(Data entries):
* Begin *

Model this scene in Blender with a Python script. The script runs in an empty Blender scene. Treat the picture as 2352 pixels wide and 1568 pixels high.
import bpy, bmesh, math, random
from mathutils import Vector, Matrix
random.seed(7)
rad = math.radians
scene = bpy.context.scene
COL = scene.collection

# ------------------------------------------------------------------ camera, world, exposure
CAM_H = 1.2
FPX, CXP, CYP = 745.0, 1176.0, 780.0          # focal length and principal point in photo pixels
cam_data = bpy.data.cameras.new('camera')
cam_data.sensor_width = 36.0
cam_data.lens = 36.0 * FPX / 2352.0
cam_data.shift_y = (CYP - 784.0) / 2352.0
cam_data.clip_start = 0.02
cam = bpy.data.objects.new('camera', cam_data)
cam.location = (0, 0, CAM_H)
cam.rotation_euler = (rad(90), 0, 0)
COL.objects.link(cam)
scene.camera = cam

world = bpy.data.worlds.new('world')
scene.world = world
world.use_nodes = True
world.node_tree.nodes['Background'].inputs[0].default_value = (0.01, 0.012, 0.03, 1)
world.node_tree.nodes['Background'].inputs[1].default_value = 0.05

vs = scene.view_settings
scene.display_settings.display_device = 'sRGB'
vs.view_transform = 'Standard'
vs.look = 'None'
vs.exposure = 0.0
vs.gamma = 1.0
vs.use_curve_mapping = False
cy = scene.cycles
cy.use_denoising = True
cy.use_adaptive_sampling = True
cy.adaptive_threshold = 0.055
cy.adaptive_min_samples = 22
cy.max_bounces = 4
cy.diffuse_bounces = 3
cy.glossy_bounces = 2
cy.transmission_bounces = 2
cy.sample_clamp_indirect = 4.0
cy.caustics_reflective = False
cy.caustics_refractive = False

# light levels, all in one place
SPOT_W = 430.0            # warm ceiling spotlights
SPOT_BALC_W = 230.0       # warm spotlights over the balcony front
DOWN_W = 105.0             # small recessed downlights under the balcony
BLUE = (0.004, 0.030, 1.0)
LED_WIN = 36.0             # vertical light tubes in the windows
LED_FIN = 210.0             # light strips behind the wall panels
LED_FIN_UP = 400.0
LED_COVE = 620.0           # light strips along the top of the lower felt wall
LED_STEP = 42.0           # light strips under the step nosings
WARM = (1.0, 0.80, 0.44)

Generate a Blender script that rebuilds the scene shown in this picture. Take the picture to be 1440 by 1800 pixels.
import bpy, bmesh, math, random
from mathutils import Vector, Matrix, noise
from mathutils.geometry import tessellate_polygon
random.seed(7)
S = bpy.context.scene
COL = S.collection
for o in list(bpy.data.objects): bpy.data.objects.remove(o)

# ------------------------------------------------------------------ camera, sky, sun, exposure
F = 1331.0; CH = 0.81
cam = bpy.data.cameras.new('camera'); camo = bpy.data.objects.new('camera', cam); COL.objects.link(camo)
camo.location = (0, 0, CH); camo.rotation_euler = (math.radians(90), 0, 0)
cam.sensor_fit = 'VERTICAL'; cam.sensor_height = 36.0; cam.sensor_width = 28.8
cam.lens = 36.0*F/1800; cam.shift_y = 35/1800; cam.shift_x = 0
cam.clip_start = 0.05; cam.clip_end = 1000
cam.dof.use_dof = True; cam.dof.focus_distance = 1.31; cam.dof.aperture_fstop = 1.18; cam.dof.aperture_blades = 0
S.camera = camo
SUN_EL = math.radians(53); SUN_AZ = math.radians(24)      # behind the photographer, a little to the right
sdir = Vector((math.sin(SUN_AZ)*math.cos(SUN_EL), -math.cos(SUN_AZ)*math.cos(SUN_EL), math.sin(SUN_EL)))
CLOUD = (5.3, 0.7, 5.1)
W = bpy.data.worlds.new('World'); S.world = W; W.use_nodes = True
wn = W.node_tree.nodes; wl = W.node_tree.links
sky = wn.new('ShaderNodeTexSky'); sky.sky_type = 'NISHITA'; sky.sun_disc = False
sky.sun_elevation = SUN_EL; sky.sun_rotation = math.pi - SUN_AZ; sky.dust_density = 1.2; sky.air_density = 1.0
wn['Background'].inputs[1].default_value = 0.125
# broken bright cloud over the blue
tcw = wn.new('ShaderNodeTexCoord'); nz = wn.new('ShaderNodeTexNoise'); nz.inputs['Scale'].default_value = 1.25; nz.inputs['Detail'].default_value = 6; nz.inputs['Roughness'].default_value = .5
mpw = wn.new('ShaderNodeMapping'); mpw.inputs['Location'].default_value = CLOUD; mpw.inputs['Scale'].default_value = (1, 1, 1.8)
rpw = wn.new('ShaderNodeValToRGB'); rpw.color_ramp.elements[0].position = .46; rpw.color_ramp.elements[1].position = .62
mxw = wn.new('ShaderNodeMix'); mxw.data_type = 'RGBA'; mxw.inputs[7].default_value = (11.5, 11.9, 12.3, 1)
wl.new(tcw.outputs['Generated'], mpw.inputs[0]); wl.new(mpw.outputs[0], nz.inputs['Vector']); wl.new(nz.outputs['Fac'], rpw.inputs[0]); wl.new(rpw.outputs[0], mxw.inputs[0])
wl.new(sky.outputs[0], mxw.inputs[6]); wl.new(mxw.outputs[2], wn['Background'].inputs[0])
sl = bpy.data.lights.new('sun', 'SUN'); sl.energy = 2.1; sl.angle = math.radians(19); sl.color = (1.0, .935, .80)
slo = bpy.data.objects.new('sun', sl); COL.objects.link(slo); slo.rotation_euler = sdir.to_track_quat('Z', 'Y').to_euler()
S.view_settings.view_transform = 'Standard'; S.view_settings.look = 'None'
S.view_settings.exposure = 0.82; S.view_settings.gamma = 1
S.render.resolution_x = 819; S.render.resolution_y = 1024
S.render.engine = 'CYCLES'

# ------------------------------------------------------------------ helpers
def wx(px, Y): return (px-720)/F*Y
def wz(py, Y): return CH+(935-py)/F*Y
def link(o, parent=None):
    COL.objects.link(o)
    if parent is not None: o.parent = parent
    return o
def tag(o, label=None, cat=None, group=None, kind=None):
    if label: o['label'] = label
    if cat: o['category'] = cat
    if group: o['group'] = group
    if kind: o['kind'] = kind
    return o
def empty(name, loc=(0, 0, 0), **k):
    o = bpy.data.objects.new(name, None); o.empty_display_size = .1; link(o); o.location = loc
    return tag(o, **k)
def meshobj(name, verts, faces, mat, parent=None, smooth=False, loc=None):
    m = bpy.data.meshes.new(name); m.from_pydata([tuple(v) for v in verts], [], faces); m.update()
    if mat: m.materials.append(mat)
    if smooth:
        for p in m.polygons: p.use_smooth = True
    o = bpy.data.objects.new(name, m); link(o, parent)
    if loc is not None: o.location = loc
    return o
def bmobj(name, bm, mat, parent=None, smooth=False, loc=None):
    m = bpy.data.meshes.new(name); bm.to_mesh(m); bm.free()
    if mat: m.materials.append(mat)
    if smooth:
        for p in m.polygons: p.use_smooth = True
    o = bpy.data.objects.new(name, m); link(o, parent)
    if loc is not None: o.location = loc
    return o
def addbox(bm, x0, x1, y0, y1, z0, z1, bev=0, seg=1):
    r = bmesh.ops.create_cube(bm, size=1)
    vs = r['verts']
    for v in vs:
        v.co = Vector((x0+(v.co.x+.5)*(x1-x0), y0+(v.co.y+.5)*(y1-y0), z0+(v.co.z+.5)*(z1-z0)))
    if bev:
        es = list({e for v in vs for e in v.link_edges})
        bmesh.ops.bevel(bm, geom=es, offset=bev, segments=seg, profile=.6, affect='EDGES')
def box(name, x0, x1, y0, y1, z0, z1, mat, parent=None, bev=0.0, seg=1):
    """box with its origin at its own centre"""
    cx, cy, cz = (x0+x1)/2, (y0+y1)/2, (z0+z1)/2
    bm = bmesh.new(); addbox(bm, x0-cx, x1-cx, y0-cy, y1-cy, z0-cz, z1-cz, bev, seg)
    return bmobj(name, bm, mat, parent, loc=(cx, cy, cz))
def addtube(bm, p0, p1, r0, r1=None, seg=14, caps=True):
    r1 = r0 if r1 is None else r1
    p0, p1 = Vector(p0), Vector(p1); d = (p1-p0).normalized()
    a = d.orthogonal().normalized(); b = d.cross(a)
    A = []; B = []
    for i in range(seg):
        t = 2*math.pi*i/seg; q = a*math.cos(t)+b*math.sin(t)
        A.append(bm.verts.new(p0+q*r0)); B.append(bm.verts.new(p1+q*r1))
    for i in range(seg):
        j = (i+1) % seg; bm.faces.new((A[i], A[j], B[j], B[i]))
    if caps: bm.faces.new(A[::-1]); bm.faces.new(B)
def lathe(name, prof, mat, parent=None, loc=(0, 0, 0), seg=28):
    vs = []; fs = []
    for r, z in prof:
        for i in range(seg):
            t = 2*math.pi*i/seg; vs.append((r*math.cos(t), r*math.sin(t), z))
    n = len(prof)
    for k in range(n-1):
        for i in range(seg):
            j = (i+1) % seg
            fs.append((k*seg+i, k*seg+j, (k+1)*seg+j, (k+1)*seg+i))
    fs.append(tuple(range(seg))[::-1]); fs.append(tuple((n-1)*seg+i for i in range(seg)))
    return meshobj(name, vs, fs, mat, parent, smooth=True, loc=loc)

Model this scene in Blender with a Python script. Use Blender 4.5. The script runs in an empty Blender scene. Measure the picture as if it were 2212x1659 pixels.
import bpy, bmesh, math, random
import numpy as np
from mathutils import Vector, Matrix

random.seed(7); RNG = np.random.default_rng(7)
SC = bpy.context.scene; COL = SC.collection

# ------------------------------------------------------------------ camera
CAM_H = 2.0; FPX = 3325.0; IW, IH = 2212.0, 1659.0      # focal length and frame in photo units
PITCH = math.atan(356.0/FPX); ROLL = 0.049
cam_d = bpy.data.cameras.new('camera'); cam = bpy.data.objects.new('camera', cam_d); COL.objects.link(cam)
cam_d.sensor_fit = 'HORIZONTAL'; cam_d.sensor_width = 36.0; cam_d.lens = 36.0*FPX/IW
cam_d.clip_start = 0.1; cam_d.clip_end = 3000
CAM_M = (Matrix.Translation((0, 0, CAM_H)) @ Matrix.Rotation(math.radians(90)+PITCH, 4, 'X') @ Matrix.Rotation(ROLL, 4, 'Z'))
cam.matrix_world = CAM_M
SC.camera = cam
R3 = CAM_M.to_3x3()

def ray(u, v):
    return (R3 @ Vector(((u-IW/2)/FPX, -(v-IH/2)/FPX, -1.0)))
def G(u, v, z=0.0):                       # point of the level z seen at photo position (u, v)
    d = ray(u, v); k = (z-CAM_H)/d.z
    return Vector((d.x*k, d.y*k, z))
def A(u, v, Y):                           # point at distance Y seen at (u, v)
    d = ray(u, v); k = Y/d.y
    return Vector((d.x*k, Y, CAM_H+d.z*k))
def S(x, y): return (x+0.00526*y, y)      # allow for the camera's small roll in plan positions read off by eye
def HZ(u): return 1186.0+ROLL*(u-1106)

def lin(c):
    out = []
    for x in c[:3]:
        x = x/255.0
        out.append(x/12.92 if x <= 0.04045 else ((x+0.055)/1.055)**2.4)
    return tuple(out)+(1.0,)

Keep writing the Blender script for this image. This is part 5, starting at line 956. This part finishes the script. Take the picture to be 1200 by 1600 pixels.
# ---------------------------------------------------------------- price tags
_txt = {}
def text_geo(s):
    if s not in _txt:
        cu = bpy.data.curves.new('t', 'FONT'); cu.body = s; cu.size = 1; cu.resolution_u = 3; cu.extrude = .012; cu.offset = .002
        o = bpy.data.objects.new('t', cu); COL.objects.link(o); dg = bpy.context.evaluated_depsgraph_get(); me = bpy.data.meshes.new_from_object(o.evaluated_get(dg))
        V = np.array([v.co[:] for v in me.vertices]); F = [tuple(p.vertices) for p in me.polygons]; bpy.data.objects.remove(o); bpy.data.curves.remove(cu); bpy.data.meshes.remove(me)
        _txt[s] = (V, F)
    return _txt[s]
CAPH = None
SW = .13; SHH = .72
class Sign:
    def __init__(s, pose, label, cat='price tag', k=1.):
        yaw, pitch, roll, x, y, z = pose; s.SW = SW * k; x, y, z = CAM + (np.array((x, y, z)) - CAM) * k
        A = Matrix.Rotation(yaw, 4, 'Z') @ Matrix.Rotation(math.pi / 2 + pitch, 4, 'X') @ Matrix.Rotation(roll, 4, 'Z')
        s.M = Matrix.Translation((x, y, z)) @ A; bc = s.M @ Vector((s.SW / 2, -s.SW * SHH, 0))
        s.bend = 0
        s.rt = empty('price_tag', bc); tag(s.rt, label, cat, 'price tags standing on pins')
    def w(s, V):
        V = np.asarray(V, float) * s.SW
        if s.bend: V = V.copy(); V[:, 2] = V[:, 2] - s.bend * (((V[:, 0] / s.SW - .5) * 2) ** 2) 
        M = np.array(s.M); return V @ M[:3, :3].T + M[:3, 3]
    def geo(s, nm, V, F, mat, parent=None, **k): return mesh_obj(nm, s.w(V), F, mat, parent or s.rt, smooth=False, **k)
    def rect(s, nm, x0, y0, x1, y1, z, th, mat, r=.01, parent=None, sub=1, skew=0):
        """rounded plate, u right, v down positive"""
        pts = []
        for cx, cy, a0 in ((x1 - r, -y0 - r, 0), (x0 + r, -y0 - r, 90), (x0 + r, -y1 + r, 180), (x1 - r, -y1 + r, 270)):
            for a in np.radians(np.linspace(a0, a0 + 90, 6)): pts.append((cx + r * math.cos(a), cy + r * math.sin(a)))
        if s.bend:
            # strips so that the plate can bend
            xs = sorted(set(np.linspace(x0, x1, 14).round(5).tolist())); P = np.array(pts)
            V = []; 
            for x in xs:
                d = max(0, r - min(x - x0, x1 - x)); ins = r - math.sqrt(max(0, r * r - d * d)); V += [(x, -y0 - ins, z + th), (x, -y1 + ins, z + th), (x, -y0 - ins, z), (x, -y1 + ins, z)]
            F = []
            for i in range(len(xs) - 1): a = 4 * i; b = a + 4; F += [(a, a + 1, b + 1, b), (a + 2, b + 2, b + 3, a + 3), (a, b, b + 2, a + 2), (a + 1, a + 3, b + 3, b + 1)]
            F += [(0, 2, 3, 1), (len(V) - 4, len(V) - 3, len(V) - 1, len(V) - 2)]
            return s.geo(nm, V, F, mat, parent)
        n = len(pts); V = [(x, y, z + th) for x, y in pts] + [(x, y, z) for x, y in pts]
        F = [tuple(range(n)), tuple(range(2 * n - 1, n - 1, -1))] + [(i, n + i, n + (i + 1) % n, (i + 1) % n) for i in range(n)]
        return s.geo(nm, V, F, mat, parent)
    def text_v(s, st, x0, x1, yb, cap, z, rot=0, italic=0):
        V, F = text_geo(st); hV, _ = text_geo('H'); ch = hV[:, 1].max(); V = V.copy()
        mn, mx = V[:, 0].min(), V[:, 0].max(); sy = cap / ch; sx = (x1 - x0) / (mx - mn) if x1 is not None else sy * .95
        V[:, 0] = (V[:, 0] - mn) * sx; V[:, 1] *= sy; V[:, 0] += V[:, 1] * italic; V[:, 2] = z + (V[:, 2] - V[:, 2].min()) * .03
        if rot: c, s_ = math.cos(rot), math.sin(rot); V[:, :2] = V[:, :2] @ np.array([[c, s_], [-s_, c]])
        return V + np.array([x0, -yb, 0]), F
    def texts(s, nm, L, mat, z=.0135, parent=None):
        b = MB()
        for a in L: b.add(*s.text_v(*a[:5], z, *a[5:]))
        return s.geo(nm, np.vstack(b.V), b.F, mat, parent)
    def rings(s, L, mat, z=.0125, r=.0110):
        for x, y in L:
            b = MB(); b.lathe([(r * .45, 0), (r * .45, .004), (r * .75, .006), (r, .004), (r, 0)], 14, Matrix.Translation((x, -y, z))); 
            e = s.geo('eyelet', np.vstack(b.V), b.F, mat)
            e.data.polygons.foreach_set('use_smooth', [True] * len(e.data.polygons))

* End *

(Set task):
Output only the lines from the top of the entries through the one holding "cy.caustics_refractive = False", copied exactly.

(Result of this task):
Model this scene in Blender with a Python script. The script runs in an empty Blender scene. Treat the picture as 2352 pixels wide and 1568 pixels high.
import bpy, bmesh, math, random
from mathutils import Vector, Matrix
random.seed(7)
rad = math.radians
scene = bpy.context.scene
COL = scene.collection

# ------------------------------------------------------------------ camera, world, exposure
CAM_H = 1.2
FPX, CXP, CYP = 745.0, 1176.0, 780.0          # focal length and principal point in photo pixels
cam_data = bpy.data.cameras.new('camera')
cam_data.sensor_width = 36.0
cam_data.lens = 36.0 * FPX / 2352.0
cam_data.shift_y = (CYP - 784.0) / 2352.0
cam_data.clip_start = 0.02
cam = bpy.data.objects.new('camera', cam_data)
cam.location = (0, 0, CAM_H)
cam.rotation_euler = (rad(90), 0, 0)
COL.objects.link(cam)
scene.camera = cam

world = bpy.data.worlds.new('world')
scene.world = world
world.use_nodes = True
world.node_tree.nodes['Background'].inputs[0].default_value = (0.01, 0.012, 0.03, 1)
world.node_tree.nodes['Background'].inputs[1].default_value = 0.05

vs = scene.view_settings
scene.display_settings.display_device = 'sRGB'
vs.view_transform = 'Standard'
vs.look = 'None'
vs.exposure = 0.0
vs.gamma = 1.0
vs.use_curve_mapping = False
cy = scene.cycles
cy.use_denoising = True
cy.use_adaptive_sampling = True
cy.adaptive_threshold = 0.055
cy.adaptive_min_samples = 22
cy.max_bounces = 4
cy.diffuse_bounces = 3
cy.glossy_bounces = 2
cy.transmission_bounces = 2
cy.sample_clamp_indirect = 4.0
cy.caustics_reflective = False
cy.caustics_refractive = False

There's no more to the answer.